I won’t be hunkering down in a tree stand this weekend. No, I’m going fishing instead.

There’s not much more time left for Maryland’s Rockfish season for it’s coming to a close on Dec. 20. So if you’re planning to catch a rockfish in 2017 and haven’t done so already, it’s now or never.

According to Ken Lamb at the Tackle Box in Lexington Park (301-863-8151), angler Tim Kinder caught a big rockfish on Monday off St. George Island in the lower Potomac River. The sea-run striper was 48 inches and went for a deep-trolled tandem rig. This is the first catch of one over 40 inches that Lamb has been able to verify so far this season.

Anglers have been consistently catching plenty of rockfish in the 20- to 30-inch range in the Chesapeake Bay and Patuxent and Potomac rivers through all sorts of weather, even in the rain, snow, sleet, and wind that has plagued Southern Maryland the past two weeks.

There are plenty of these homegrown rockfish in the upper regions of the bay, including some caught off the docks in Baltimore’s Inner Harbor on bloodworms during the middle of last week’s snow storm. Jiggers and trollers are getting their fair share of these fish, too.

The bigger ocean-runners in the Atlantic Ocean are still up the coastline and have been centered around Atlantic City as of late. The cold is pushing them south and we should get them in our region soon. But, honestly, those behemoth stripers don’t taste as good as the medium-sized ones, so don’t turn your nose up at the chance to catch something this week to put on the table during the holidays.

Pickerel tournament under way

If you’re the kind of guy or gal who can’t be kept inside when there’s fishing to be done, no matter the weather, you might want to consider entering the Coastal Conservation Association of Maryland’s chain pickerel tournament.

Now that’s a species that doesn’t get a lot of attention, not like their huskier cousins the pike and musky. Tournaments galore are on the calendar each year: bass, marlin, rockfish, snakehead, catfish, lionfish, and even a one-of-a-kind tournament dedicated to the hardshell crab.

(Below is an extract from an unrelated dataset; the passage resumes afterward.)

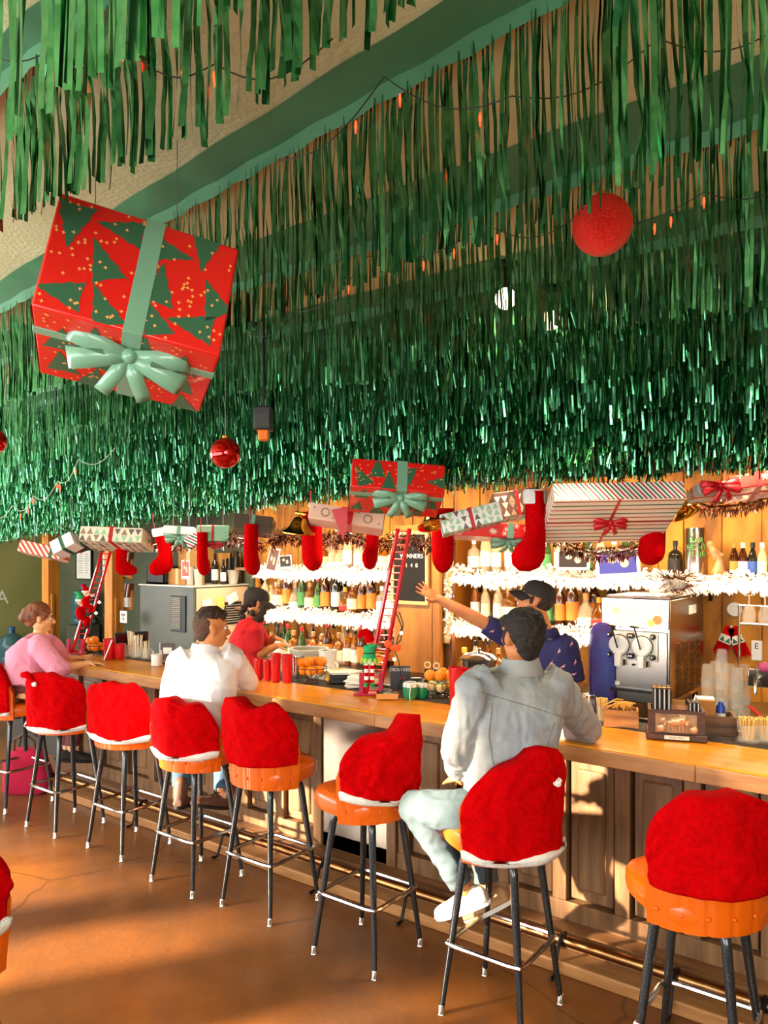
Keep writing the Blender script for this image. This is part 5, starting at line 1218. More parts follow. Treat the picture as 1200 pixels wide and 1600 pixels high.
# ---------------------------------------------------------------- red ladders with climbing dolls
redp = mat('red_plastic', 'c80c14', .3, coat=.4)
def ladder(base, top, w_, lb, n=22, foot=True):
    base, top = Vector(base), Vector(top); t = thing('toy_ladder', lb, 'toy ladder', base); ax = top-base; side = RV
    for s in (-1, 1): obj('ladder_rail', MB().tube([side*s*w_*.5, ax+side*s*w_*.42], [.014, .0125], 4, up=tuple(FV)), redp, t)
    for i in range(n): p = ax*((i+.6)/n); obj('rung', MB().tube([p-side*w_*.48, p+side*w_*.48], .0052, 5), redp, t)
    if foot:
        obj('ladder_base', MB().box((-.02, -.01, .006), (.19, .09, .012), (0, 0, YAW)), mat('crimson_base', 'b00838', .4), t, bevel=.003)
        m_ = MB()
        for s in (-1, 1): m_.box(side*s*.06+ax*.06-side*.02, (.028, .03, .15), (0, 0, YAW))
        obj('base_upright', m_, mat('crimson_base'), t, bevel=.003)
    return t
def doll(p, k, lb, suit, hat, skin_='d9a070', beard=True, f=(1, 0)):
    t = thing('plush_doll', lb, 'doll', p); r = RV*f[0]+FV*f[1]; M_ = basis(r); P = lambda x, y, z: M_ @ Vector((x, y, z))*k
    b_ = MB(); b_.ell(P(0, 0, .0), (.035*k, .032*k, .042*k)); 
    for s in (-1, 1):
        b_.cap(P(s*.03, 0, .025), P(s*.022, .05, .045), .013*k, .011*k, 8); b_.cap(P(s*.018, 0, -.03), P(s*.02, .045, -.045), .016*k, .013*k, 8); b_.cap(P(s*.02, .045, -.045), P(s*.02, .035, -.085), .013*k, .012*k, 8)
    fused('body', b_, suit, t, .005*k/.9, 2)
    obj('face', MB().ell(P(0, .004, .065), .024*k, n=14, k=10), mat('doll_skin', skin_, .7), t)
    obj('nose', MB().ell(P(0, .029, .065), .006*k, n=8, k=6), mat('doll_skin'), t)
    if beard: obj('beard', MB().ell(P(0, .014, .050), (.021*k, .016*k, .024*k)), whitef, t)
    obj('hat', MB().tube([P(0, 0, .075), P(0, -.004, .10), P(0, -.018, .125), P(0, -.04, .125)], [.027*k, .020*k, .011*k, .004*k], 12), hat, t)
    obj('hat_brim', MB().tube([P(.026*math.cos(a*PI/7), .026*math.sin(a*PI/7), .077) for a in range(14)], .007*k, 6, closed=True), whitef, t)
    m_ = MB()
    for s in (-1, 1): m_.ell(P(s*.022, .052, .046), .011*k, n=8, k=6)
    obj('mitten', m_, whitef, t)
    m_ = MB()
    for s in (-1, 1): m_.ell(P(s*.02, .045, -.09), (.013*k, .02*k, .010*k), n=8, k=6)
    obj('boot', m_, fb, t); return t
b1 = PZ(582, 1086, 1.081); b1.z = 1.083
ladder(b1, W(631, 826, 4.72), .085, 'tall red toy ladder standing on the bar in the middle of the photo', 24)
b2_ = PZ(119, 1022, 1.081); b2_.z = 1.083
ladder(b2_, W(166, 862, 6.55), .085, 'red toy ladder on the bar at the far left, beside the timber posts', 18)
grn = mat('green_felt', '1f9a58', .9); lime = mat('lime_felt', '8ad04a', .9)
doll(W(126, 957, 6.50), 1.35, 'plush doll in a red suit, lower on the left ladder', felt, grn); doll(W(134, 940, 6.46), 1.1, 'plush doll in a red suit with white cap, upper on the left ladder', felt, felt)
e1 = thing('plush_doll', 'green elf doll with red floppy hat and striped legs on the middle ladder', 'doll', W(577, 1018, 4.64), YAW)
obj('tunic', MB().lathe([(.012, .045), (.030, .035), (.034, .0), (.044, -.045), (.03, -.05)][::-1], 18), grn, e1); obj('belt', MB().lathe([(.036, -.012), (.0375, -.004)], 18), fb, e1)
m_ = MB()
for a in range(9): c_, s_ = math.cos(a*PI*2/9), math.sin(a*PI*2/9); m_.tube([(.040*c_, .040*s_, -.04), (.056*c_, .056*s_, -.075)], [.012, .002], 6)
obj('lime_skirt', m_, lime, e1); obj('face', MB().ell((0, 0, .062), .022), mat('doll_skin'), e1)
obj('hat', MB().tube([(.004, 0, .065), (-.006, -.01, .095), (-.022, -.015, .12), (-.05, -.02, .115), (-.065, -.02, .085)], [.030, .030, .026, .018, .010], 14), felt, e1)
for s in (-1, 1):
    obj('arm', MB().cap((s*.03, 0, .025), (.035+s*.01, -.02+s*.02, .04), .011, .009, 8), grn, e1)
    for k in range(6): obj('striped_leg', MB().lathe([(.013, -.06-.022*k), (.0135, -.082-.022*k)][::-1], 12, (s*.018, 0, 0)), (whitef, felt)[k % 2], e1)
    obj('shoe', MB().tube([(s*.018, 0, -.195), (s*.018, -.03, -.20), (s*.018, -.045, -.185)], [.014, .011, .004], 8), grn, e1)
tag(obj('orange_bow', MB().ell(W(618, 1012, 4.66), (.035, .012, .022), BAS).ell(W(606, 1006, 4.66), (.025, .012, .025), BAS), mat('orange_felt', 'f05a20', .7)), 'orange bow tied on the right side of the middle ladder', 'bow')
# loose light string beside the ladders
def loosestring(pts, lb, bulbs_):
    t = thing('light_string', lb, 'string lights', (0, 0, 0), group='string lights beside the ladders'); obj('cable', MB().tube(pts, .004, 6), bw, t)
    for q in bulbs_: obj('bulb', MB().ell(q, .011, n=10, k=8), bulb, t)
loosestring([W(x, y, 4.85) for x, y in ((618, 1086), (628, 1060), (622, 1030), (616, 1015), (622, 995), (628, 980), (622, 965), (618, 955), (624, 957), (630, 975), (626, 1000), (605, 1022), (580, 1018))], 'dark light cable beside the middle ladder with one warm bulb', [W(627, 989, 4.85), W(616, 1030, 4.85)])
loosestring([W(x, y, 6.5) for x, y in ((150, 932), (158, 940), (163, 955), (160, 968), (150, 962), (144, 950), (142, 975), (140, 990))], 'dark light cable curling beside the left ladder', [W(155, 941, 6.48), W(150, 958, 6.48)])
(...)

But you don’t hear much about pickerel tournaments.

Pickerel are one of the several fish species that are plentiful at St. Mary’s Lake. Almost every time I pull into the parking lot during the colder months to check out how the anglers are doing, someone has landed a pickerel or two, although I’ve never heard of any coming close to the 7- or 8-pound mark.

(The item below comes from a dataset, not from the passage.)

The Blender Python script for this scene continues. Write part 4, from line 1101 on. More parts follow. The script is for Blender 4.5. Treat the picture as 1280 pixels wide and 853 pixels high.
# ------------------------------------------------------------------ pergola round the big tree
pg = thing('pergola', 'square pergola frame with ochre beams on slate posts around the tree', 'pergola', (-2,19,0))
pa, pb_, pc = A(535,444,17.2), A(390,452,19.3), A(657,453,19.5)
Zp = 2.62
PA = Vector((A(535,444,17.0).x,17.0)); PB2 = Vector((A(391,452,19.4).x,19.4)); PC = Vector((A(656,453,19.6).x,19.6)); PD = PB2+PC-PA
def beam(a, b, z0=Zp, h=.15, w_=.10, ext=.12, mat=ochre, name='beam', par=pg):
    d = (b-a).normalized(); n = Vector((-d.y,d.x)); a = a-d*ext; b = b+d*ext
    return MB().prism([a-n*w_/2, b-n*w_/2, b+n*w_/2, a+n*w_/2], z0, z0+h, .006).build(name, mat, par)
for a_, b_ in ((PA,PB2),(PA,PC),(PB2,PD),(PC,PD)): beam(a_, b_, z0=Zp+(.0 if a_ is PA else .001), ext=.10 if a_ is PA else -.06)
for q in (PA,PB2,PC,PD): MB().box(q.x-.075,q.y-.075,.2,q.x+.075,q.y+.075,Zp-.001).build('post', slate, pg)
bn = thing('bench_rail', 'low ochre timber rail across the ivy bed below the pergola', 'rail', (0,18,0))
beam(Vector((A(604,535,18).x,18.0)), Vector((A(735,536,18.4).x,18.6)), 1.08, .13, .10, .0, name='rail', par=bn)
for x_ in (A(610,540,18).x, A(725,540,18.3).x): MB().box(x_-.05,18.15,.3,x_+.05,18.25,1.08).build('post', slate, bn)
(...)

Most weigh under two pounds, but 3- to 4-pounders are sometimes caught. There’s most certainly the possibility of something even bigger lurking in the water waiting to ambush your bait.

The Maryland non-tidal record for chain pickerel was set Jan. 2, 2015 by Lee Haile III. He’d been fishing for pickerel nearly 40 years by the time he reeled in his winning 8-pound fish from a pond near Salisbury, but you don’t need to be a seasoned pro to catch one. Beginner’s luck is a real thing.

And they are fun to catch, too, since they are active even during cold weather and put up an aggressive fight. Live shiners are the preferred bait.

The tournament runs through February and you don’t have to be a member of CCA to participate since the entry fee includes a one-year membership. For more information, go to

And, anytime you’re out on the water this winter, wear a life jacket.